EXERCISE — Each line of the material must be returned exactly.
[Start of SOURCE EXCERPT]
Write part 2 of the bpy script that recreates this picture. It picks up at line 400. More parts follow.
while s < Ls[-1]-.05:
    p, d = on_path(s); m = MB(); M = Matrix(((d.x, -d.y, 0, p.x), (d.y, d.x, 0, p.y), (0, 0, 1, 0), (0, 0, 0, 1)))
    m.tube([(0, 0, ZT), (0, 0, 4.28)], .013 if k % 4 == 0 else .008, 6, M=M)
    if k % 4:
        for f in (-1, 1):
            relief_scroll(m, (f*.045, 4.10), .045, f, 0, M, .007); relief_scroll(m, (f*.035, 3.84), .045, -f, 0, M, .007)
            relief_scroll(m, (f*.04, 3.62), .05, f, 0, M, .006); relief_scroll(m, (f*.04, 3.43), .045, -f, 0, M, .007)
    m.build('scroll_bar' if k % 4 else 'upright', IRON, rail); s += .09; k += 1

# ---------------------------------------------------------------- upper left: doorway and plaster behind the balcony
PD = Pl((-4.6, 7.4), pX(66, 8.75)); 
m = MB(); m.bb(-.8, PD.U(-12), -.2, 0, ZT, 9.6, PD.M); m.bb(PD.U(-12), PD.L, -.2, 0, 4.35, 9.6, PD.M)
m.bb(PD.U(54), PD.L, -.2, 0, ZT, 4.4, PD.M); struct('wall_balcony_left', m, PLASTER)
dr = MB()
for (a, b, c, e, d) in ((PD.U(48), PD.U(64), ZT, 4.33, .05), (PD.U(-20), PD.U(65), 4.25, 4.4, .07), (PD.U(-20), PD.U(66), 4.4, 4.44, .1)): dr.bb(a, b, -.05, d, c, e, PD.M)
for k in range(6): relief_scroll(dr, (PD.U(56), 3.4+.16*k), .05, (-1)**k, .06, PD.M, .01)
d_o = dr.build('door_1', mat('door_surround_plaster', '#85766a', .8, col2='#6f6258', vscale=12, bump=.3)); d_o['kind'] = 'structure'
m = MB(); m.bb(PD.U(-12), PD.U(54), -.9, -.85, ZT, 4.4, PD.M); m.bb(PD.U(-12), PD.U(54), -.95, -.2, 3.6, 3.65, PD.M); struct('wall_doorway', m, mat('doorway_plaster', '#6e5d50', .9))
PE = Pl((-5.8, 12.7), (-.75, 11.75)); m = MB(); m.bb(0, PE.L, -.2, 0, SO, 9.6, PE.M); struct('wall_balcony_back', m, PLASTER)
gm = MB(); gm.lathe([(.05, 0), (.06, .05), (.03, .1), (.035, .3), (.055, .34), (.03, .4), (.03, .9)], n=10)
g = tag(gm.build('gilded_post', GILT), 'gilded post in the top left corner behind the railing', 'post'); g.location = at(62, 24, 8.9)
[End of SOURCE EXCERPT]
EXERCISE ANSWER —
Write part 2 of the bpy script that recreates this picture. It picks up at line 400. More parts follow.
while s < Ls[-1]-.05:
    p, d = on_path(s); m = MB(); M = Matrix(((d.x, -d.y, 0, p.x), (d.y, d.x, 0, p.y), (0, 0, 1, 0), (0, 0, 0, 1)))
    m.tube([(0, 0, ZT), (0, 0, 4.28)], .013 if k % 4 == 0 else .008, 6, M=M)
    if k % 4:
        for f in (-1, 1):
            relief_scroll(m, (f*.045, 4.10), .045, f, 0, M, .007); relief_scroll(m, (f*.035, 3.84), .045, -f, 0, M, .007)
            relief_scroll(m, (f*.04, 3.62), .05, f, 0, M, .006); relief_scroll(m, (f*.04, 3.43), .045, -f, 0, M, .007)
    m.build('scroll_bar' if k % 4 else 'upright', IRON, rail); s += .09; k += 1

# ---------------------------------------------------------------- upper left: doorway and plaster behind the balcony
PD = Pl((-4.6, 7.4), pX(66, 8.75)); 
m = MB(); m.bb(-.8, PD.U(-12), -.2, 0, ZT, 9.6, PD.M); m.bb(PD.U(-12), PD.L, -.2, 0, 4.35, 9.6, PD.M)
m.bb(PD.U(54), PD.L, -.2, 0, ZT, 4.4, PD.M); struct('wall_balcony_left', m, PLASTER)
dr = MB()
for (a, b, c, e, d) in ((PD.U(48), PD.U(64), ZT, 4.33, .05), (PD.U(-20), PD.U(65), 4.25, 4.4, .07), (PD.U(-20), PD.U(66), 4.4, 4.44, .1)): dr.bb(a, b, -.05, d, c, e, PD.M)
for k in range(6): relief_scroll(dr, (PD.U(56), 3.4+.16*k), .05, (-1)**k, .06, PD.M, .01)
d_o = dr.build('door_1', mat('door_surround_plaster', '#85766a', .8, col2='#6f6258', vscale=12, bump=.3)); d_o['kind'] = 'structure'
m = MB(); m.bb(PD.U(-12), PD.U(54), -.9, -.85, ZT, 4.4, PD.M); m.bb(PD.U(-12), PD.U(54), -.95, -.2, 3.6, 3.65, PD.M); struct('wall_doorway', m, mat('doorway_plaster', '#6e5d50', .9))
PE = Pl((-5.8, 12.7), (-.75, 11.75)); m = MB(); m.bb(0, PE.L, -.2, 0, SO, 9.6, PE.M); struct('wall_balcony_back', m, PLASTER)
gm = MB(); gm.lathe([(.05, 0), (.06, .05), (.03, .1), (.035, .3), (.055, .34), (.03, .4), (.03, .9)], n=10)
g = tag(gm.build('gilded_post', GILT), 'gilded post in the top left corner behind the railing', 'post'); g.location = at(62, 24, 8.9)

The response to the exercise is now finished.